Electronic – LDO voltage regulator with passthrough

12vldopower

I'm trying to design a circuit that will power my 12V LEDs. The battery should be 12V and up to 14V when charging. I would like to route it through an LDO voltage regulator when the battery is charging and just pass through the battery directly to the LEDs when it's below 13V (as the LDO won't operate below 13V).

I looked at buck boost converters and couldn't find anything that looked helpful, and I didn't want to waste the power in doing a boost then buck converter. Is this schematic feasible? Below 13V, the JFET just stays on and passes power to the LEDs. 13V or more, the zener diode allows power to the LDO, which then passes 12V or so to the N-Channel JFET gate, turning off the JFET.

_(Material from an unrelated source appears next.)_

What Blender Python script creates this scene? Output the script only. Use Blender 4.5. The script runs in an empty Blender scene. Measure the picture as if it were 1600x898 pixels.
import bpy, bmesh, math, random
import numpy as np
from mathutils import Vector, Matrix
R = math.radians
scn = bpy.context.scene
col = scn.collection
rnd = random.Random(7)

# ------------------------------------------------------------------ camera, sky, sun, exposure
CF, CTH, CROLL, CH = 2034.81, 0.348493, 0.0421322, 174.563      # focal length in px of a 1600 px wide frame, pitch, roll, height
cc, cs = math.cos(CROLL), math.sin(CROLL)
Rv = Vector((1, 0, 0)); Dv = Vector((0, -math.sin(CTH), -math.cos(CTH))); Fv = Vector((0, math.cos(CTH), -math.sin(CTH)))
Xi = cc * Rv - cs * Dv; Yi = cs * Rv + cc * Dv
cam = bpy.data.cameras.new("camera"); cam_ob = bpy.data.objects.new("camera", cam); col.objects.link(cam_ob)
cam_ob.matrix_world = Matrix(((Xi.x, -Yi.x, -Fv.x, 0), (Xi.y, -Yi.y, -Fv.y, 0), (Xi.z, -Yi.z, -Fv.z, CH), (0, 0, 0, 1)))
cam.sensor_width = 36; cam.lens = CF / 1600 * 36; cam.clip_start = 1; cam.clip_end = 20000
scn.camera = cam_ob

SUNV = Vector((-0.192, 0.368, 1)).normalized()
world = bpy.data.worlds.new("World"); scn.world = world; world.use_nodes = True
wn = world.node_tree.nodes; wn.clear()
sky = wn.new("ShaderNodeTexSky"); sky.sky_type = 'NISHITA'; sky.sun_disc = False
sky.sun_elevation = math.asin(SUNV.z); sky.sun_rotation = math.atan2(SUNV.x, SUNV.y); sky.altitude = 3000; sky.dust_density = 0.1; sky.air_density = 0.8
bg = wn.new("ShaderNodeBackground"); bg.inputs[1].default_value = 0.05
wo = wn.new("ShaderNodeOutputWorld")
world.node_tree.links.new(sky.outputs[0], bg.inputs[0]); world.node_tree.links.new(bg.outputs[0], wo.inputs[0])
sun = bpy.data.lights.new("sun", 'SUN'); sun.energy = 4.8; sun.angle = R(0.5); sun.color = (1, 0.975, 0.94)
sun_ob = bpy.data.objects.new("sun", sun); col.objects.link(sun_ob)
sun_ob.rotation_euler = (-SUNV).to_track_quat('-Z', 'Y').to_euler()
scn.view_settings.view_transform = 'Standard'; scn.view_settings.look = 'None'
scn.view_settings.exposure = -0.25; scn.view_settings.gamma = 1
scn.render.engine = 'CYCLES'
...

EDIT: I see that my poor schematic software is causing a lot of confusion. Fritzring does not have the parts I was trying to render. I am NOT using an LD33, but rather a typical 12V out, 2Amp load LDO voltage regulator. Here's the datasheet for the KA278R12C: http://www.mouser.com/ds/2/308/KA278R12C-1120707.pdf. This is not for a vehicle, but rather some indoor lighting hooked up to a battery.

Schematic

Best Answer

The LD33 is a code for an SMT fixed 3.3V version of the LM1117, which is a semi-LDO regulator. It won't be of any help.

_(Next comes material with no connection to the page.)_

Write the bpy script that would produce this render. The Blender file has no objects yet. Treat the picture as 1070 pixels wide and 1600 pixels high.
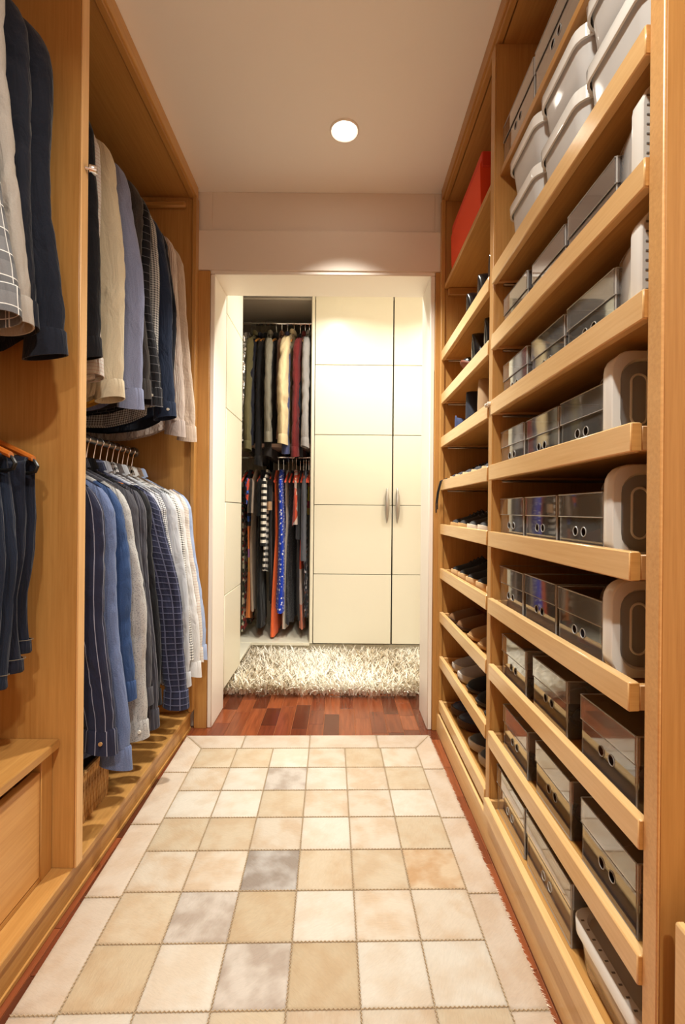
import bpy, bmesh, math, random
import numpy as np
from math import pi, sin, cos, radians

S = bpy.context.scene
COL = S.collection
RND = random.Random(7)

# ---------------------------------------------------------------- camera
cam_d = bpy.data.cameras.new('camera')
cam = bpy.data.objects.new('camera', cam_d)
COL.objects.link(cam)
cam.location = (0, 0, 1.0)
cam.rotation_euler = (pi / 2, radians(-0.5), 0)
cam_d.sensor_fit = 'VERTICAL'
cam_d.sensor_height = 36
cam_d.lens = 36 * 735 / 1600
cam_d.shift_x = 2 / 1600
cam_d.shift_y = -3 / 1600
cam_d.clip_start = 0.02
S.camera = cam

# ---------------------------------------------------------------- world, lamps, exposure
w = bpy.data.worlds.new('world')
S.world = w
w.use_nodes = True
w.node_tree.nodes['Background'].inputs[0].default_value = (1.0, .86, .7, 1)
w.node_tree.nodes['Background'].inputs[1].default_value = 0.05
S.view_settings.view_transform = 'Standard'
S.view_settings.look = 'None'
S.view_settings.gamma = 1
S.view_settings.use_curve_mapping = False
S.view_settings.exposure = 0.80
S.cycles.use_denoising = True
S.cycles.max_bounces = 10
S.cycles.diffuse_bounces = 6
S.cycles.transparent_max_bounces = 40
S.cycles.caustics_reflective = False
S.cycles.caustics_refractive = False
S.cycles.sample_clamp_indirect = 6

CEIL = 2.46
LAMPS = [  # x, y, watts, colour : the recessed ceiling lamps of the dressing corridor and the room beyond, plus an added fill lamp
    (0.0, 1.807, 9.5, (1, .975, .87)),
    (0.0, 0.40, 10, (1, .975, .87)),
    (0.0, -0.85, 16, (1, .975, .87)),  # unseen lamp behind the camera, added as soft fill light
    (-0.05, 2.66, 6.2, (1, .985, .87)),
    (0.75, 2.66, 6.2, (1, .985, .87)),
]
for (lx, ly, lw, lc) in LAMPS:
    d = bpy.data.lights.new('downlight', 'AREA')
    d.shape = 'DISK'; d.size = 0.085; d.energy = lw; d.color = lc; d.spread = radians(92 if 1 < ly < 2 else 150)
    o = bpy.data.objects.new('downlight', d); COL.objects.link(o)
    o.location = (lx, ly, CEIL - 0.012)

# ---------------------------------------------------------------- helpers
def lin(c):
    return tuple(((x / 255) / 12.92 if x / 255 <= .04045 else ((x / 255 + .055) / 1.055) ** 2.4) for x in c)

class MB:
    def __init__(s):
        s.v = []; s.f = []; s.uv = []; s.hasuv = False
    def add(s, V, F, UV=None):
        o = len(s.v)
        s.v.extend([tuple(map(float, p)) for p in V])
        s.f.extend([tuple(i + o for i in f) for f in F])
        if UV is not None: s.hasuv = True; s.uv.extend([tuple(map(float, u)) for u in UV])
        else: s.uv.extend([(0, 0)] * len(V))
        return s
    def box(s, x0, x1, y0, y1, z0, z1, b=.0015):
        b = min(b, (x1 - x0) * .3, (y1 - y0) * .3, (z1 - z0) * .3)
        lo = (x0, y0, z0); hi = (x1, y1, z1); V = []; idx = {}
        for sx in (0, 1):
            for sy in (0, 1):
                for sz in (0, 1):
                    sg = (sx, sy, sz)
                    for ax in range(3):
                        p = []
                        for k in range(3):
                            e = hi[k] if sg[k] else lo[k]
                            if k != ax: e += -b if sg[k] else b
                            p.append(e)
                        idx[(sg, ax)] = len(V); V.append(p)
        F = []
        for ax in range(3):
            a, c = [k for k in range(3) if k != ax]
            for sd in (0, 1):
                q = []
                for (u, t) in ((0, 0), (1, 0), (1, 1), (0, 1)):
                    sg = [0, 0, 0]; sg[ax] = sd; sg[a] = u; sg[c] = t
                    q.append(idx[(tuple(sg), ax)])
                F.append(q)
            for u in (0, 1):
                for t in (0, 1):
                    sg0 = [0, 0, 0]; sg0[a] = u; sg0[c] = t; sg1 = list(sg0); sg1[ax] = 1
                    sg0 = tuple(sg0); sg1 = tuple(sg1)
                    F.append([idx[(sg0, a)], idx[(sg1, a)], idx[(sg1, c)], idx[(sg0, c)]])
        for sx in (0, 1):
            for sy in (0, 1):
                for sz in (0, 1):
                    F.append([idx[((sx, sy, sz), k)] for k in range(3)])
        cx = [(lo[k] + hi[k]) / 2 for k in range(3)]
        G = []
        for f in F:
            p = [np.array(V[i]) for i in f]
            n = np.cross(p[1] - p[0], p[2] - p[0])
            if np.dot(n, sum(p) / len(p) - np.array(cx)) < 0: f = f[::-1]
            G.append(f)
        return s.add(V, G)
    def grid(s, P, UV=None, flip=False):
        P = np.asarray(P); r, c = P.shape[:2]
        F = []
        for i in range(r - 1):
            for j in range(c - 1):
                a = i * c + j
                q = (a, a + 1, a + c + 1, a + c)
                F.append(q[::-1] if flip else q)
        return s.add(P.reshape(-1, 3), F, None if UV is None else np.asarray(UV).reshape(-1, 2))
    def tube(s, path, r, n=8, caps=True, closed=False):
        P = np.array(path, float); m = len(P)
        if closed: T = np.roll(P, -1, 0) - np.roll(P, 1, 0)
        else: T = np.gradient(P, axis=0)
        T /= np.linalg.norm(T, axis=1)[:, None] + 1e-12
        up = np.array([0, 0, 1.0]) if abs(T[0][2]) < .9 else np.array([1.0, 0, 0])
        rr = np.full(m, r) if np.isscalar(r) else np.array(r)
        V = []; N = np.cross(T[0], up); N /= np.linalg.norm(N)
        for i in range(m):
            N = N - T[i] * np.dot(N, T[i]); N /= np.linalg.norm(N) + 1e-12
            B = np.cross(T[i], N)
            for k in range(n):
                a = 2 * pi * k / n
                V.append(P[i] + rr[i] * (cos(a) * N + sin(a) * B))
        F = []
        for i in range(m if closed else m - 1):
            j = (i + 1) % m
            for k in range(n):
                l = (k + 1) % n
                F.append((i * n + k, i * n + l, j * n + l, j * n + k))
        if caps and not closed:
            F.append(tuple(range(n))[::-1]); F.append(tuple((m - 1) * n + k for k in range(n)))
        return s.add(V, F)
    def loft(s, rings, cap0=True, cap1=True, closed=True):
        m = len(rings); n = len(rings[0]); V = [p for r in rings for p in r]; F = []
        for i in range(m - 1):
            for k in range(n if closed else n - 1):
                l = (k + 1) % n
                F.append((i * n + k, i * n + l, (i + 1) * n + l, (i + 1) * n + k))
        if cap0: F.append(tuple(range(n))[::-1])
        if cap1: F.append(tuple((m - 1) * n + k for k in range(n)))
        return s.add(V, F)
    def build(s, name, mat, parent=None, loc=None, smooth=True, ang=40, recalc=True):
        me = bpy.data.meshes.new(name)
        me.from_pydata(s.v, [], s.f)
        if s.hasuv:
            ul = me.uv_layers.new(name='UVMap')
            li = np.empty(len(me.loops), int); me.loops.foreach_get('vertex_index', li)
            ul.data.foreach_set('uv', np.array(s.uv)[li].ravel())
        if recalc and not s.hasuv:
            bm = bmesh.new(); bm.from_mesh(me); bmesh.ops.recalc_face_normals(bm, faces=bm.faces); bm.to_mesh(me); bm.free()
        if smooth:
            me.polygons.foreach_set('use_smooth', [True] * len(me.polygons))
            me.set_sharp_from_angle(angle=radians(ang))
        me.materials.append(mat)
        o = bpy.data.objects.new(name, me); COL.objects.link(o)
        if parent is not None: o.parent = parent
        if loc is not None: o.location = loc
        return o

def B(x0, x1, y0, y1, z0, z1, b=.0015): return MB().box(x0, x1, y0, y1, z0, z1, b)
def thing(name, label, cat, loc=(0, 0, 0), rz=0, group=None):
    o = bpy.data.objects.new(name, None); COL.objects.link(o)
    o.empty_display_size = .05
    o.location = loc; o.rotation_euler = (0, 0, rz)
    return tag(o, label, cat, group)
def tag(o, label, cat, group=None):
    o['label'] = label; o['category'] = cat
    if group: o['group'] = group
    return o
def struct(o):
    o['kind'] = 'structure'; return o
def kids(o): return [c for c in o.children]
def dup(root, loc, rot=None, label=None, group=None, scale=None, mats=None):
    def cp(o, par):
        c = o.copy(); COL.objects.link(c)
        if par is not None: c.parent = par
        for ch in o.children: cp(ch, c)
        return c
    r = cp(root, None)
    r.location = loc
    if rot is not None: r.rotation_euler = rot
    if scale is not None: r.scale = scale
    if label: r['label'] = label
    if group: r['group'] = group
    return r

# ---------------------------------------------------------------- materials
class G:
    def __init__(s, name):
        s.m = bpy.data.materials.new(name); s.m.use_nodes = True
        s.t = s.m.node_tree; s.t.nodes.clear()
        s.out = s.t.nodes.new('ShaderNodeOutputMaterial')
    def n(s, typ, props=None, **ins):
        k = s.t.nodes.new('ShaderNode' + typ)
        for a, b in (props or {}).items(): setattr(k, a, b)
        for a, b in ins.items():
            key = int(a[1:]) if a[0] == 'i' and a[1:].isdigit() else a.replace('_', ' ')
            s.set(k.inputs[key], b)
        return k
    def set(s, sock, val):
        if isinstance(val, bpy.types.NodeSocket): s.t.links.new(val, sock)
        elif isinstance(val, bpy.types.Node): s.t.links.new(val.outputs[0], sock)
        else:
            if sock.type == 'RGBA' and len(val) == 3: val = tuple(val) + (1,)
            sock.default_value = val
    def math(s, op, a, b=0.0, c=None):
        k = s.n('Math', {'operation': op}, i0=a, i1=b)
        if c is not None: s.set(k.inputs[2], c)
        return k.outputs[0]
    def mix(s, f, a, b, mode='MIX'):
        k = s.n('Mix', {'data_type': 'RGBA', 'blend_type': mode})
        s.set(k.inputs[0], f); s.set(k.inputs[6], a); s.set(k.inputs[7], b)
        return k.outputs[2]
    def ramp(s, f, stops, interp='LINEAR'):
        k = s.n('ValToRGB', i0=f); cr = k.color_ramp; cr.interpolation = interp
        while len(cr.elements) < len(stops): cr.elements.new(.5)
        for e, (p, c) in zip(cr.elements, stops):
            e.position = p; e.color = tuple(c) + (1,) if len(c) == 3 else c
        return k.outputs[0]
    def done(s, bs):
        s.t.links.new(bs.outputs[0], s.out.inputs[0]); return s.m

def simple(name, col, rough=.5, metal=0, spec=.5, emis=None, es=0, coat=0):
    g = G(name)
    p = g.n('BsdfPrincipled', Base_Color=lin(col), Roughness=rough, Metallic=metal, Specular_IOR_Level=spec)
    if coat: p.inputs['Coat Weight'].default_value = coat
    if emis: p.inputs['Emission Color'].default_value = lin(emis) + (1,); p.inputs['Emission Strength'].default_value = es
    return g.done(p)

def wood(name, dark, light, axis, rough=.38, fine=160, contrast=.85, spec=.5):
    g = G(name)
    tc = g.n('TexCoord'); oi = g.n('ObjectInfo')
    off = g.n('VectorMath', {'operation': 'SCALE'}, i0=(7.3, 11.7, 5.1)); g.set(off.inputs[3], oi.outputs['Random'])
    ad = g.n('VectorMath', {'operation': 'ADD'}, i0=tc.outputs['Object'], i1=off.outputs[0])
    sc = [1.0, 1.0, 1.0]; sc[axis] = .035
    mp = g.n('Mapping', Vector=ad.outputs[0], Scale=tuple(sc))
    n1 = g.n('TexNoise', Vector=mp, Scale=fine, Detail=4, Roughness=.65)
    sc2 = [1.0, 1.0, 1.0]; sc2[axis] = .16
    mp2 = g.n('Mapping', Vector=ad.outputs[0], Scale=tuple(sc2))
    n2 = g.n('TexNoise', Vector=mp2, Scale=7, Detail=3, Distortion=.6)
    f = g.math('ADD', g.math('MULTIPLY', n1.outputs[0], .62), g.math('MULTIPLY', n2.outputs[0], .38))
    c = g.ramp(f, [(.5 - .2 / contrast, lin(dark)), (.5 + .16 / contrast, lin(light))])
    hv = g.n('HueSaturation', Hue=.5, Saturation=1.0, Color=c)
    g.set(hv.inputs['Value'], g.math('ADD', g.math('MULTIPLY', oi.outputs['Random'], .1), .95))
    bp = g.n('Bump', Strength=.05, Distance=.002, Height=n1.outputs[0])
    p = g.n('BsdfPrincipled', Base_Color=hv.outputs[0], Roughness=rough, Normal=bp, Specular_IOR_Level=spec)
    return g.done(p)

MAPLE_D, MAPLE_L = (164, 114, 56), (194, 145, 82)
W_X = wood('maple_grain_x', MAPLE_D, MAPLE_L, 0)
W_Y = wood('maple_grain_y', MAPLE_D, MAPLE_L, 1)
W_Z = wood('maple_grain_z', MAPLE_D, MAPLE_L, 2)
LIP = wood('pale_maple_tray', (206, 164, 108), (224, 187, 134), 1, rough=.2, spec=.35)
LIPX = wood('pale_maple_end', (190, 140, 84), (216, 170, 110), 0, rough=.35)
PALE_Z = wood('pale_maple_edge', (214, 164, 104), (236, 190, 130), 2, rough=.35)
PANEL_Y = wood('fascia_maple', (190, 140, 76), (214, 166, 100), 1)
HANGW = wood('orange_hanger_wood', (150, 72, 22), (202, 116, 44), 0, rough=.28)
FLOORW = None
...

If you set up an appropriate LDO regulator with 12V out it alone will do what you want. Above 12V plus a bit it will provide 12V out (and will be called upon to dissipate a lot of power perhaps), and below 12V plus the dropout voltage (down to a few volts) it will provide the input voltage less a small drop, typically.

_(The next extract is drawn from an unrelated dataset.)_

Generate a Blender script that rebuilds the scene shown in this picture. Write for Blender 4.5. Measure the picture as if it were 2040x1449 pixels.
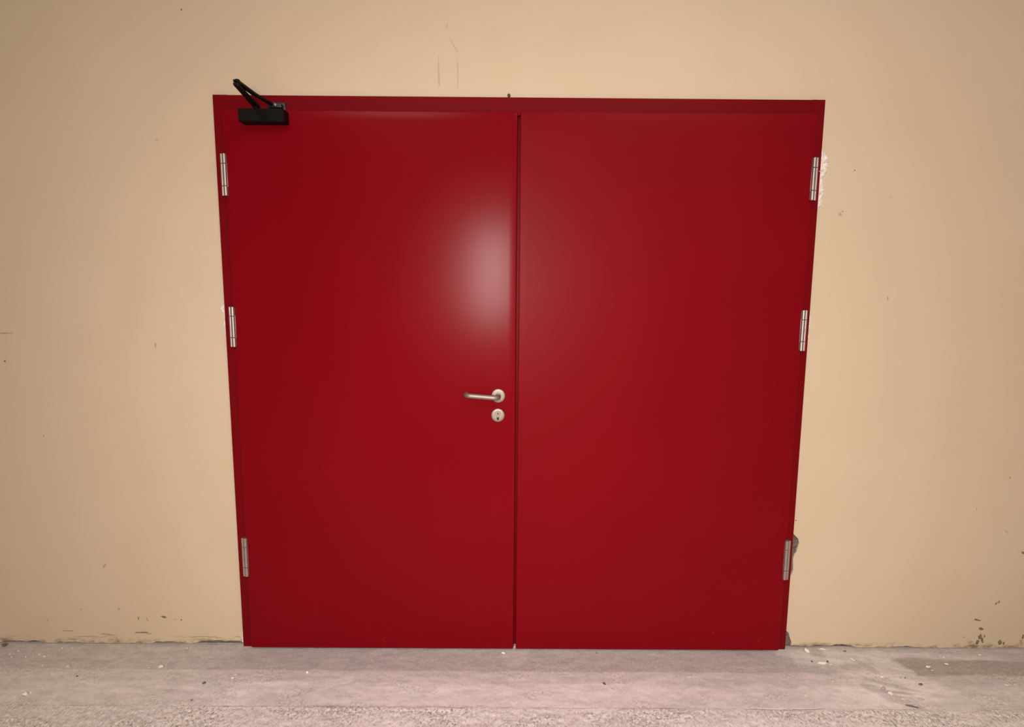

Edit: Given a potential part number, the above paragraph can be illustrated with a figure from the datasheet:

enter image description here

As you can see the output voltage tracks the input voltage (above a few volts) with a small voltage drop of some hundred of mV that depends a bit on the loading.. until it gets to a bit over 12V at which time the regulator begins to regulate and limits the output voltage to 12V nominally.

/Edit


There are many potential pitfalls in what you are trying to do- aside from current and heat, the situation you describe implies a vehicle electrical system which has a whole associated set of concerns. Also keep in mind that a 12V battery doesn't stay at 12V- it drops as the battery is discharged- significantly. Your LED lights will probably get dim from a relatively small drop in voltage. Also, its normal to consider some kind of low voltage cutoff so the battery is not damaged by accidentally running it flat.